** BEGIN Input rows **
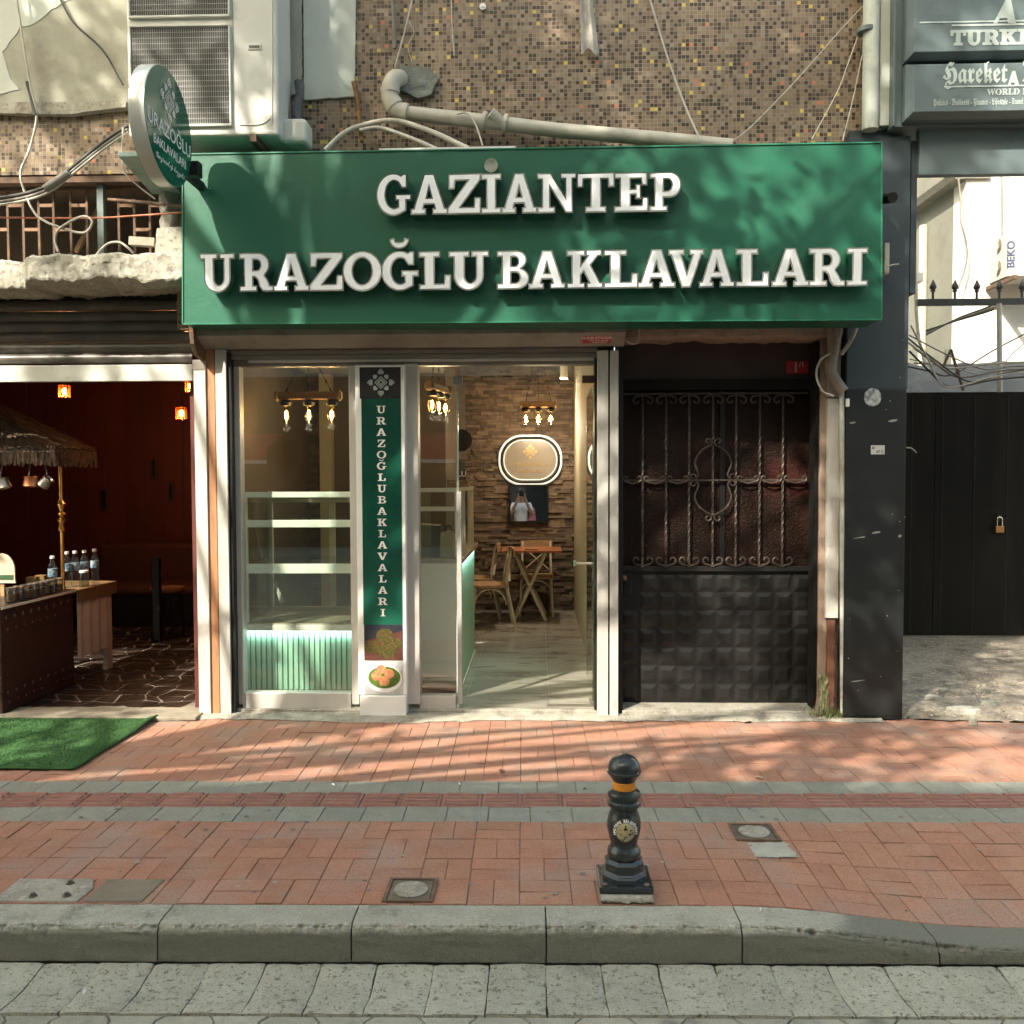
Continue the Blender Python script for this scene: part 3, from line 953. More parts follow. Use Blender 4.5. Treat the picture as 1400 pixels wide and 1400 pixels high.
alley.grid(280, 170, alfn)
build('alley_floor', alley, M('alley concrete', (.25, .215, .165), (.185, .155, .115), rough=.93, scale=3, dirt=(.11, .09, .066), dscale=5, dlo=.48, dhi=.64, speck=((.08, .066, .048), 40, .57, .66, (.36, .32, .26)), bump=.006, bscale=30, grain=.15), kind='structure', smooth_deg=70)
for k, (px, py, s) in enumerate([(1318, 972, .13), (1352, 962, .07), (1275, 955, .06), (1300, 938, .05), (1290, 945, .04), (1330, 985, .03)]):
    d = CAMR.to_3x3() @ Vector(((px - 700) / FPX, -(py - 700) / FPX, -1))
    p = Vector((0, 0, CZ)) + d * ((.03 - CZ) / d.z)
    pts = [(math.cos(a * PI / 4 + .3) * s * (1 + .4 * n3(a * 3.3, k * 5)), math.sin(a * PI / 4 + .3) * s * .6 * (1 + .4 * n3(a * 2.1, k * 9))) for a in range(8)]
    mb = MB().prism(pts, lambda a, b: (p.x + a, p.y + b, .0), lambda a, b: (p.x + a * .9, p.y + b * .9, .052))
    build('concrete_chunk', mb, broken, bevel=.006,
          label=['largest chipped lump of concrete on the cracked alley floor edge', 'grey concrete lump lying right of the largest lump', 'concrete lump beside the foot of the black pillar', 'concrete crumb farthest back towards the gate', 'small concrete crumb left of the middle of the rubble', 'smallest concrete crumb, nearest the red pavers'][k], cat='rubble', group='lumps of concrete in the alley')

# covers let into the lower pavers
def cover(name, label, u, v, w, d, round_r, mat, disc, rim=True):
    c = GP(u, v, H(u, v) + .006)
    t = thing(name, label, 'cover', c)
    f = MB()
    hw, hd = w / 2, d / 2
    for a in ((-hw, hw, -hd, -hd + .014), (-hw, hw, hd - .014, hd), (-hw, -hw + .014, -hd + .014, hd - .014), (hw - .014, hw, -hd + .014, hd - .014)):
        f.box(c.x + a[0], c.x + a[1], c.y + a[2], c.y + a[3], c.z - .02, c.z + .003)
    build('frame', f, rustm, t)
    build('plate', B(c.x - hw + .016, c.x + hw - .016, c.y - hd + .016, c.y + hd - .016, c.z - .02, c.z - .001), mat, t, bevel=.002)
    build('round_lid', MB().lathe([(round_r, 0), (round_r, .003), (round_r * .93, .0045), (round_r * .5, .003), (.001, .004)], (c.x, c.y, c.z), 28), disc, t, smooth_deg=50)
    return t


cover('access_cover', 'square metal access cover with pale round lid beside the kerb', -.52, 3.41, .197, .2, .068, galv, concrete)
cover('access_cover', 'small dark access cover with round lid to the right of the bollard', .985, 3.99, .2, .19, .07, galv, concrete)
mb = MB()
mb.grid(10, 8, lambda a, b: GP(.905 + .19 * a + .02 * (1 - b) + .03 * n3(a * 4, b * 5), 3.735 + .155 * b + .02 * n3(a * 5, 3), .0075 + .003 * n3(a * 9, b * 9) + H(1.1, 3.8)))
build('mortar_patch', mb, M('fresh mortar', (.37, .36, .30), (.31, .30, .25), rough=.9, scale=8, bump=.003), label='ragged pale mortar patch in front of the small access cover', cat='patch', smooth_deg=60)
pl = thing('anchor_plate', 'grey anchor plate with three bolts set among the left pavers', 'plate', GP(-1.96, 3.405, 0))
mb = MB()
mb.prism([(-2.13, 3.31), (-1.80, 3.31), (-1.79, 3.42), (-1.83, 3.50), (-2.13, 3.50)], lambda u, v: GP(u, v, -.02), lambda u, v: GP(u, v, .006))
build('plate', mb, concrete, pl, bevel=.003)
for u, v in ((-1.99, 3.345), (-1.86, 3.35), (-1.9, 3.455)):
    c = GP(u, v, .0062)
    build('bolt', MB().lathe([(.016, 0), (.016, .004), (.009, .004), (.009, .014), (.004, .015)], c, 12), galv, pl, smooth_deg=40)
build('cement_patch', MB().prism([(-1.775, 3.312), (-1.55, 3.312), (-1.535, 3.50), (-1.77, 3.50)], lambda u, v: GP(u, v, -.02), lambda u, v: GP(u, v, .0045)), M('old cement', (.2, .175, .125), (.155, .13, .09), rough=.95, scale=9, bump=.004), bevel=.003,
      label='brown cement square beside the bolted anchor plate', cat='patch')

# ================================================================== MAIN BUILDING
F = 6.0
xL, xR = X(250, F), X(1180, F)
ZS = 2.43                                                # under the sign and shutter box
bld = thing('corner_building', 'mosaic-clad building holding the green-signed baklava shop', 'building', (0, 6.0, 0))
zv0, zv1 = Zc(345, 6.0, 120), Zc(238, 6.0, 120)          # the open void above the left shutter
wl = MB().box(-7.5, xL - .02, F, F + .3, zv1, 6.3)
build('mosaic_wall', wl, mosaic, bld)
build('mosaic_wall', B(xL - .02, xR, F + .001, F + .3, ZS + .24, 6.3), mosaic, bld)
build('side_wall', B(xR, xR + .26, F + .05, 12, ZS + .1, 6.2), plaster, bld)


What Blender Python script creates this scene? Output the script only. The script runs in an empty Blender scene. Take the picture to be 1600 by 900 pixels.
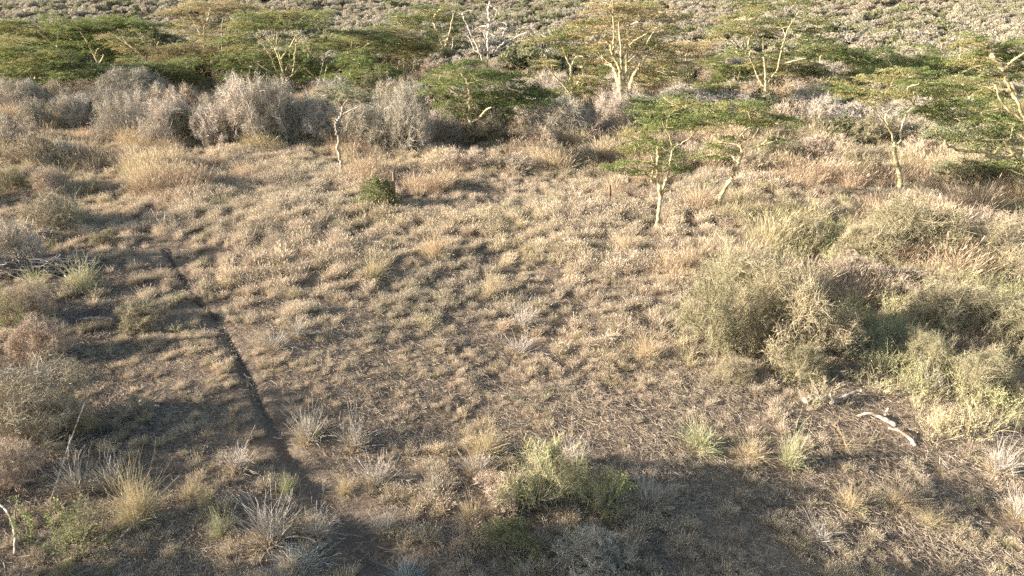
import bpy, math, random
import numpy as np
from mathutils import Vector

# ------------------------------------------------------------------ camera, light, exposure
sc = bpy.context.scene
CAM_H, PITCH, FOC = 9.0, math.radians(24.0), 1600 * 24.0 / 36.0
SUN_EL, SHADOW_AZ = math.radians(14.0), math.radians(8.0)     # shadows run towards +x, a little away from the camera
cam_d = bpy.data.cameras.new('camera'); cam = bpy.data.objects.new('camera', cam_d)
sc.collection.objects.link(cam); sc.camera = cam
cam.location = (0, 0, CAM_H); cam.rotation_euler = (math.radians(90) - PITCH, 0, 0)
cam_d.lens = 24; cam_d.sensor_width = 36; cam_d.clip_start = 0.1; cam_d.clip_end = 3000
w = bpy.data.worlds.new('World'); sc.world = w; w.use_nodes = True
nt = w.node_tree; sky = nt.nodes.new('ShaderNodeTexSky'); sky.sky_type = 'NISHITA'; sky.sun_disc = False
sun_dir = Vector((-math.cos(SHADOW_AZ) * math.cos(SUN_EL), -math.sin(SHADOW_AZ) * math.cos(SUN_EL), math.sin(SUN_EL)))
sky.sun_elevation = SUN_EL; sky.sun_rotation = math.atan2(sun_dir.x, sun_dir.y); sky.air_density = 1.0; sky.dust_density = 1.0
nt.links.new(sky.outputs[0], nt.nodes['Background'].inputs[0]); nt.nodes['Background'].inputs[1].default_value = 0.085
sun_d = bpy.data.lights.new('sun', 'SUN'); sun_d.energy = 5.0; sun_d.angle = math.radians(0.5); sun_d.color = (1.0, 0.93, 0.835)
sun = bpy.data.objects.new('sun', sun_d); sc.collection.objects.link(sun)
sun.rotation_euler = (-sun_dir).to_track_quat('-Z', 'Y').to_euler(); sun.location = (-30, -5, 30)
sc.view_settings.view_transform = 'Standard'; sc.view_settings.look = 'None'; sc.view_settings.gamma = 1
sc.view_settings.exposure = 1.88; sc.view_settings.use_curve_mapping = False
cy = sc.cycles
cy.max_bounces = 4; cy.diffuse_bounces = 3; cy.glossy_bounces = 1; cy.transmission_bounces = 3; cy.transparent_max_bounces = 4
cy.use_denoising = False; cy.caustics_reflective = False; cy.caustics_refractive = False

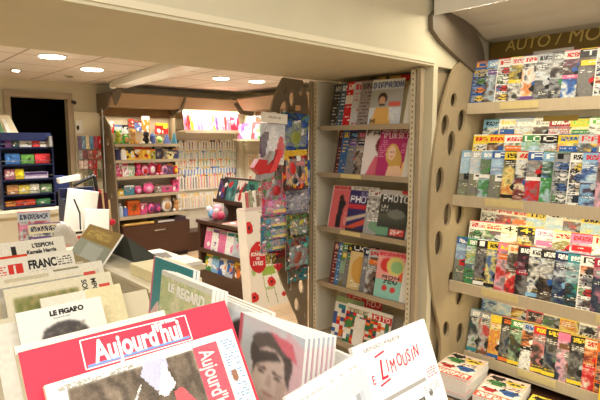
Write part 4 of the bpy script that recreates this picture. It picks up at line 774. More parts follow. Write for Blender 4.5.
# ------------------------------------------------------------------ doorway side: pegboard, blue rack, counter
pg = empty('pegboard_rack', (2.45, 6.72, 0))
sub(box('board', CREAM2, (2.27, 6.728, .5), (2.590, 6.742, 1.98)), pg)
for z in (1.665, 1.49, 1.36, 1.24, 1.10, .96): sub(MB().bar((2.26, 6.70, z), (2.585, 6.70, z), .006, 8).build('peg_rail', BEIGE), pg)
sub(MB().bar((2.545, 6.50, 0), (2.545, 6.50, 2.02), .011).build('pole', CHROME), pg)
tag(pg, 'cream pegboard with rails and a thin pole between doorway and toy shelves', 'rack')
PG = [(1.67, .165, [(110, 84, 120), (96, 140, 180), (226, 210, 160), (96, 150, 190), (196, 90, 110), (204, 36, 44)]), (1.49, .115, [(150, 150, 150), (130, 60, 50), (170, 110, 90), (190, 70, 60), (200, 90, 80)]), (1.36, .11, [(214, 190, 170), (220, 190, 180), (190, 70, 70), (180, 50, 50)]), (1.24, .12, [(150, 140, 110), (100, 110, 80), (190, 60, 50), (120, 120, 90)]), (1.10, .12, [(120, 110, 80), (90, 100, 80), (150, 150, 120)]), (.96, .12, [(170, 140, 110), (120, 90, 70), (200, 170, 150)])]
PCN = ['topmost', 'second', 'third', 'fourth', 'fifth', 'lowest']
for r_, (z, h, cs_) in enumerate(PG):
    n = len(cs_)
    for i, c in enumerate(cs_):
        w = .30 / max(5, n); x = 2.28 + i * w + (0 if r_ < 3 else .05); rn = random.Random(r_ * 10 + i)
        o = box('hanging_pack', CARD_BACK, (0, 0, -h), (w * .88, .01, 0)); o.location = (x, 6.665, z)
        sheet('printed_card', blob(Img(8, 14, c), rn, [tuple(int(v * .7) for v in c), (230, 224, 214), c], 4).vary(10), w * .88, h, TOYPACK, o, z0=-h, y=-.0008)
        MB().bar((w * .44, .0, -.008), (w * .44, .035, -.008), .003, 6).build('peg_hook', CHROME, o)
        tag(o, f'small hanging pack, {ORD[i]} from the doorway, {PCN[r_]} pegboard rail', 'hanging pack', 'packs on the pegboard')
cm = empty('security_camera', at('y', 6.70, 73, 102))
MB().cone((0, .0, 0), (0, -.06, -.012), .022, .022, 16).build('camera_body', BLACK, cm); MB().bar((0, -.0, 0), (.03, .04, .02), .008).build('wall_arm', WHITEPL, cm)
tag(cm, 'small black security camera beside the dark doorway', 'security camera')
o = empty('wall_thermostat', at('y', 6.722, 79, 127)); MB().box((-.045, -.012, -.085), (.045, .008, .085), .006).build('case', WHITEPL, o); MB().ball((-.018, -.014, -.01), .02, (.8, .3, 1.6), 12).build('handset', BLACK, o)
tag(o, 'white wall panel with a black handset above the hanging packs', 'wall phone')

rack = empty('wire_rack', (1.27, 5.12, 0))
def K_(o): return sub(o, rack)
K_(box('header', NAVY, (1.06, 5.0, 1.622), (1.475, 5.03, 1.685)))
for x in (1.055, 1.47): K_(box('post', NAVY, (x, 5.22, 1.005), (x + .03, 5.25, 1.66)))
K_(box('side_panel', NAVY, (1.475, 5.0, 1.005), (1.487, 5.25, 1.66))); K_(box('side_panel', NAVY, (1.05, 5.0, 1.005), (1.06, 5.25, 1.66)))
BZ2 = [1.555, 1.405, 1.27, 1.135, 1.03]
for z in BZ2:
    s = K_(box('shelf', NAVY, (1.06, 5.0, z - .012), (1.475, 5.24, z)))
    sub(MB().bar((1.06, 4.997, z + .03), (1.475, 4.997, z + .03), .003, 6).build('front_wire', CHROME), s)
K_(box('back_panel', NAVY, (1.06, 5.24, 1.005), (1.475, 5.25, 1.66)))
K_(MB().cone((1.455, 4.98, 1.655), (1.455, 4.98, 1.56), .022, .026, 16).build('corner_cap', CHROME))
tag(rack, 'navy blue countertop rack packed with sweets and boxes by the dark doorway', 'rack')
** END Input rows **
Copy down every line of the entries containing the word "Blender".

Response.
Continue the Blender Python script for this scene: part 3, from line 953. More parts follow. Use Blender 4.5. Treat the picture as 1400 pixels wide and 1400 pixels high.
What Blender Python script creates this scene? Output the script only. The script runs in an empty Blender scene. Take the picture to be 1600 by 900 pixels.
Write part 4 of the bpy script that recreates this picture. It picks up at line 774. More parts follow. Write for Blender 4.5.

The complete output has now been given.